Over 55 years ago, U-High students, faculty and administrators came together to come up with a way to turn the end of the senior year, traditionally a slump, into a time with new educational value.
When May Project was first started in 1969, it consisted of three options: a job in or out of school, an independent research project, or not participating. Only two-thirds of the Senior Class chose to participate in projects.
Since then May Project has become a staple of the Lab experience and has grown dramatically. Not only in terms of its sheer scale, but also in terms of the many purposes it serves for participating seniors.
From 2000 to 2010, May Project experienced a lot of changes. Some examples include the transition from a hard-to-organize paper system to several streamlined electronic systems, and the relocation of May Project presentations to Upper Kovler as the number of seniors increased.
While a change in the scale of presentation might seem more obvious, the more significant change in scale since May Project’s inception comes from the change in projects themselves.
Students are now allowed more intellectual freedoms as projects are no longer restricted to internships and university positions.
Laura Doto, the current May Project coordinator, believes May Project is meant to serve as a culmination of a student’s high school experiences in and out of the classroom.
“The point of May Project is really to provide a capstone opportunity for our seniors to take anything and everything they’ve experienced over their four years of high school and put them into a passion project,” Ms. Doto said. “Individually, if students have found something that is their passion at Lab, they will pursue it, whereas other students will decide that ‘I’ve never had time to X, so now I’m going to do it,’ and it can really go either way.”
Frances Spaltro, coordinator from 2004 to 2013, believes that, more than just a culmination of high school experience, May Project is also meant to give students the opportunity to guide themselves through the research process.

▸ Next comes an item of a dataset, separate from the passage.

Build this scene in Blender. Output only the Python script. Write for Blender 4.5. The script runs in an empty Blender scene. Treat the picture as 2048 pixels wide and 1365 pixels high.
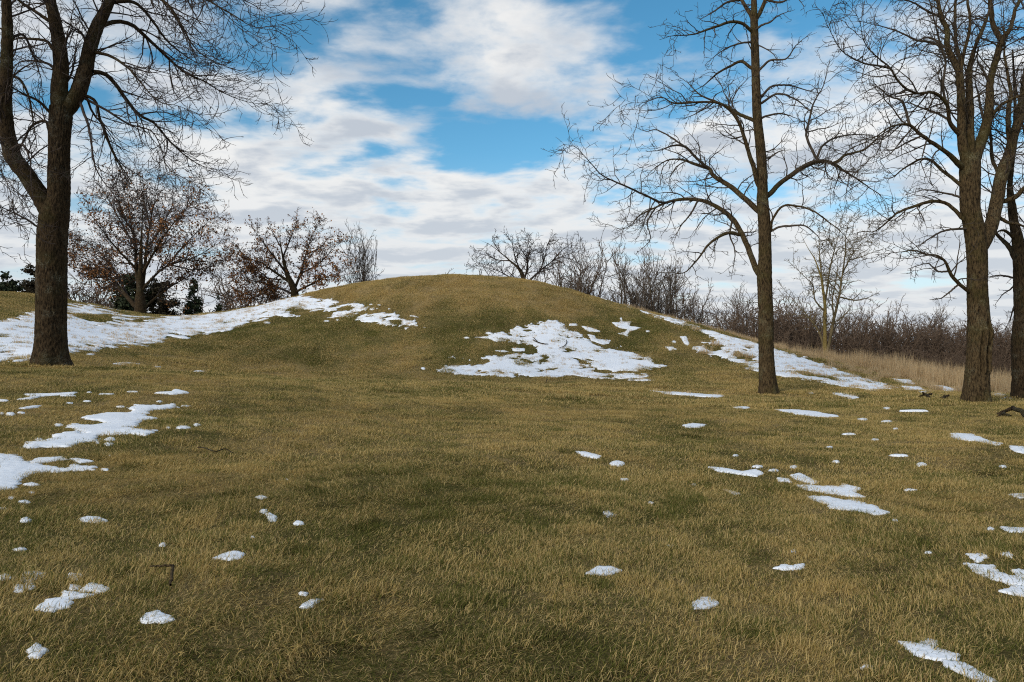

“I think in the end, the point is to give students an opportunity to do something that they have an interest in, a passion for, and to practice the skills of designing a project, seeing it through to the end, and then evaluating whether it worked,” Dr. Spaltro said.
Dina D’Antoni, coordinator from 2013-2018, believes May Project is an opportunity for students to follow their passions or try something new before they have to put all their time and effort into college and work.
“For some years, you won’t have time, this is your sort of window,” Dr. D’Antoni said, “because soon you’ll go to college, and once you get out of college, you have to worry about work and you get stuck on a sort of treadmill.”
While they may have different perspectives on the project’s purpose, each coordinator had the same thing to say about how May Project has changed since they were coordinating: Aside from its scale, it hasn’t.
Going forward, Ms. Doto only hopes to further the purpose of the May Project by providing guidelines to make every May Project more impactful, regardless of its subject matter.
“I have been working, my three years so far, to really push students toward more scholarly pursuits. That doesn’t mean discounting their passion, though. You can take a scholarly approach to learning about Ghanaian cuisine, for example. There’s a research element, there’s a tasting element, there’s an evaluation element, that sort of scholarly approach doesn’t necessarily squelch creativity or passion,” Ms. Doto said. “But what it does is allow for a more capstone opportunity that lets you use the skill and experiences you’ve had at Lab into your passion. That’s my goal: it’s to get it more scholarly without diminishing the creativity.”